When this matters most: Any change that touches models with callbacks, error handling with fallback/retry, or functionality exposed through multiple interfaces.
Incremental Commits
After completing each task, evaluate whether to create an incremental commit:
| Commit when... | Don't commit when... |
|---|
| Logical unit complete (model, service, component) | Small part of a larger unit |
| Tests pass + meaningful progress | Tests failing |
| About to switch contexts (backend → frontend) | Purely scaffolding with no behavior |
| About to attempt risky/uncertain changes | Would need a "WIP" commit message |
Heuristic: "Can I write a commit message that describes a complete, valuable change? If yes, commit. If the message would be 'WIP' or 'partial X', wait."
If the plan has Implementation Units, use them as a starting guide for commit boundaries — but adapt based on what you find during implementation. A unit might need multiple commits if it's larger than expected, or small related units might land together. Use each unit's Goal to inform the commit message.
Commit workflow:
git add <files related to this logical unit>
git commit -m "feat(scope): description of this unit"

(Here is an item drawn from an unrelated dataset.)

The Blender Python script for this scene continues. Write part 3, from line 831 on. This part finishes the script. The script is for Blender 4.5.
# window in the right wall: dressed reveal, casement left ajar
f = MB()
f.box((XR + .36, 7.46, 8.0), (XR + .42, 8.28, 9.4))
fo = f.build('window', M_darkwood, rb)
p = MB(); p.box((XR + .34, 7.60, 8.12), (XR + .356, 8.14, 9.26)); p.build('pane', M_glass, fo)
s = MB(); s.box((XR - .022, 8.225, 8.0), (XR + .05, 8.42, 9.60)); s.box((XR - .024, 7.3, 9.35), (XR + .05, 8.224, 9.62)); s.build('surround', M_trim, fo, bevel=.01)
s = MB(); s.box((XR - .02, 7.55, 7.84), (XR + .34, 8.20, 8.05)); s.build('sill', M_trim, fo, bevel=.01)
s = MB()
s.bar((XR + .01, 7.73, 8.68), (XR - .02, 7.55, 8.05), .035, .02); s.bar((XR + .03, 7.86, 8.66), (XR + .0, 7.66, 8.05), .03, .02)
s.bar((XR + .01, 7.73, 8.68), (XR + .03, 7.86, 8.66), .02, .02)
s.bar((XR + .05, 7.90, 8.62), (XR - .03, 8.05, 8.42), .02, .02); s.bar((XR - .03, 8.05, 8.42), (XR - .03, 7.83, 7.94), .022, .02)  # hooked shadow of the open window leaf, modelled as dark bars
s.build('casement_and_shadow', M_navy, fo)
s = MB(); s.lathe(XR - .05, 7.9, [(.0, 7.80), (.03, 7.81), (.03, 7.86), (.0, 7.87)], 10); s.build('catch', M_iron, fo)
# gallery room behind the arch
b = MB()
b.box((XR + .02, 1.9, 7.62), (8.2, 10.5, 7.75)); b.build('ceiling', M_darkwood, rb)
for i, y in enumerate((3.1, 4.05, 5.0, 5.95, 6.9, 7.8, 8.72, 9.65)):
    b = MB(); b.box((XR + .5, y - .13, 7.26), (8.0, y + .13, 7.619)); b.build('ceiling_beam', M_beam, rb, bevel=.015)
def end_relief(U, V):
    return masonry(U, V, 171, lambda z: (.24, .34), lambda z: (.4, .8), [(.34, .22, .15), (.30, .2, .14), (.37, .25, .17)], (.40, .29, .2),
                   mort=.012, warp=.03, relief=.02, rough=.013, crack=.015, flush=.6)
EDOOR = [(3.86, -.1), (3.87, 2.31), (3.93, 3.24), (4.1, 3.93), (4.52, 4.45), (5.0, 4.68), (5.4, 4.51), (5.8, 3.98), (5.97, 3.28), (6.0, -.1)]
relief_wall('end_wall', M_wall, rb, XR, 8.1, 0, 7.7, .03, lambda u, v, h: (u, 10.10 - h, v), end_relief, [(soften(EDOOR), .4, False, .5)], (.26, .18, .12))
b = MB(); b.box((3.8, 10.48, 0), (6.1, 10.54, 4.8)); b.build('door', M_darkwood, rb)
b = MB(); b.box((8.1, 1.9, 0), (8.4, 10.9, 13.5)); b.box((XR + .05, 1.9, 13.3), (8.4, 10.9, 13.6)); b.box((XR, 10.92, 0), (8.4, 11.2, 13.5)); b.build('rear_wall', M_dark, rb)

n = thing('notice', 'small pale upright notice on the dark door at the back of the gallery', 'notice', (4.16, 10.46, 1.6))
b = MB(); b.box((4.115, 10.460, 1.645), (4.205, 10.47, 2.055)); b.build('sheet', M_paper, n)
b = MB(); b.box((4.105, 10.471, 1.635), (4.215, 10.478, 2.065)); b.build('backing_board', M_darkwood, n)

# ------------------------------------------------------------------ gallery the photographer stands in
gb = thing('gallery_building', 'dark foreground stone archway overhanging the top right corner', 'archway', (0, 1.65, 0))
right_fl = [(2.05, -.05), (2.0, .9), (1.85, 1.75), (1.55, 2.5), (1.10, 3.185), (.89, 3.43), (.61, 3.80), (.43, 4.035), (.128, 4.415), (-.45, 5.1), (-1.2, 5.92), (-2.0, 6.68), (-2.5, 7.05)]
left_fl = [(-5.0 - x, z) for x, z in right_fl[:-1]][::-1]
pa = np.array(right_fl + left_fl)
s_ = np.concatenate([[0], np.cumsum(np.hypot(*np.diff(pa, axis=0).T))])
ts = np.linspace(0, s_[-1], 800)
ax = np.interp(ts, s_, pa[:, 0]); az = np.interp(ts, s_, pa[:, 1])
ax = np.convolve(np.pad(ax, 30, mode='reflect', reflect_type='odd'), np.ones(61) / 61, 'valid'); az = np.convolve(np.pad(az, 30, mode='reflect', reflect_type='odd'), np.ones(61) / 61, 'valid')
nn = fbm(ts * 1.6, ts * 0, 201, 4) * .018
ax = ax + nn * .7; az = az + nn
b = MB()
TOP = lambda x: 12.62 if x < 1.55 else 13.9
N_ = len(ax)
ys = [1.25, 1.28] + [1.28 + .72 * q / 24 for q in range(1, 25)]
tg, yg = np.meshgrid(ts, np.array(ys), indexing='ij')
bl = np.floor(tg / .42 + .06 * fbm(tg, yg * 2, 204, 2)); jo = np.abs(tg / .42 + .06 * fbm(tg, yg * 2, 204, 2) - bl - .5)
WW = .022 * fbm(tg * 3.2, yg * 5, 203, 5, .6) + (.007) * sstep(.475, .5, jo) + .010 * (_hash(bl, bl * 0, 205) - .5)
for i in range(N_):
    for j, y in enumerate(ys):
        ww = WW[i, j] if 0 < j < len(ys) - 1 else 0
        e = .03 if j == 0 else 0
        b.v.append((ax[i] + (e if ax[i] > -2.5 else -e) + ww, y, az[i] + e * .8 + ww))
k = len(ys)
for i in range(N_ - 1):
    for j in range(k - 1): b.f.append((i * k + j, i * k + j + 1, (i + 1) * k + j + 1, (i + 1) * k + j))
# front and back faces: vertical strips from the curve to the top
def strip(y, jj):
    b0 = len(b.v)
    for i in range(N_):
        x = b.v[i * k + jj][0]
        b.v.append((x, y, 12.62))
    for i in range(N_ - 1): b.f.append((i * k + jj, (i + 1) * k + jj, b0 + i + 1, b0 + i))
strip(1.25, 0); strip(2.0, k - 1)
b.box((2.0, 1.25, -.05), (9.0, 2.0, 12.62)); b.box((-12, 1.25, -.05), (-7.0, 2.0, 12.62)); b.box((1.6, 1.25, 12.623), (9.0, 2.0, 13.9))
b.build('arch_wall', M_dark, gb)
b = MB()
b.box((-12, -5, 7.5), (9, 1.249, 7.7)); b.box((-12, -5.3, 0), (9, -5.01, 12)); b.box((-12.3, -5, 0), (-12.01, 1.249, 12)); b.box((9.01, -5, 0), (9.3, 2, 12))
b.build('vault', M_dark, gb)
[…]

Handling merge conflicts: If conflicts arise during rebasing or merging, resolve them immediately. Incremental commits make conflict resolution easier since each commit is small and focused.
Note: Incremental commits use clean conventional messages without attribution footers. The final Phase 4 commit/PR includes the full attribution.
Parallel subagent mode: Commit ownership is split by isolation mode (see Phase 1 Step 4):
- Worktree-isolated: subagents may stage and commit inside their own worktree branch; the orchestrator merges those branches in dependency order after the batch.
- Shared-directory fallback: subagents do not commit; the orchestrator stages and commits each unit after the entire parallel batch completes.
Simplify as You Go
After completing a cluster of related implementation units (or every 2-3 units), review recently changed files for simplification opportunities — consolidate duplicated patterns, extract shared helpers, and improve code reuse and efficiency. This is especially valuable when using subagents, since each agent works with isolated context and can't see patterns emerging across units.
Don't simplify after every single unit — early patterns may look duplicated but diverge intentionally in later units. Wait for a natural phase boundary or when you notice accumulated complexity.
If ce-simplify-code is available, invoke it at phase boundaries (especially before Phase 3 when the diff is >=30 lines). Otherwise, review the changed files yourself for reuse and consolidation opportunities.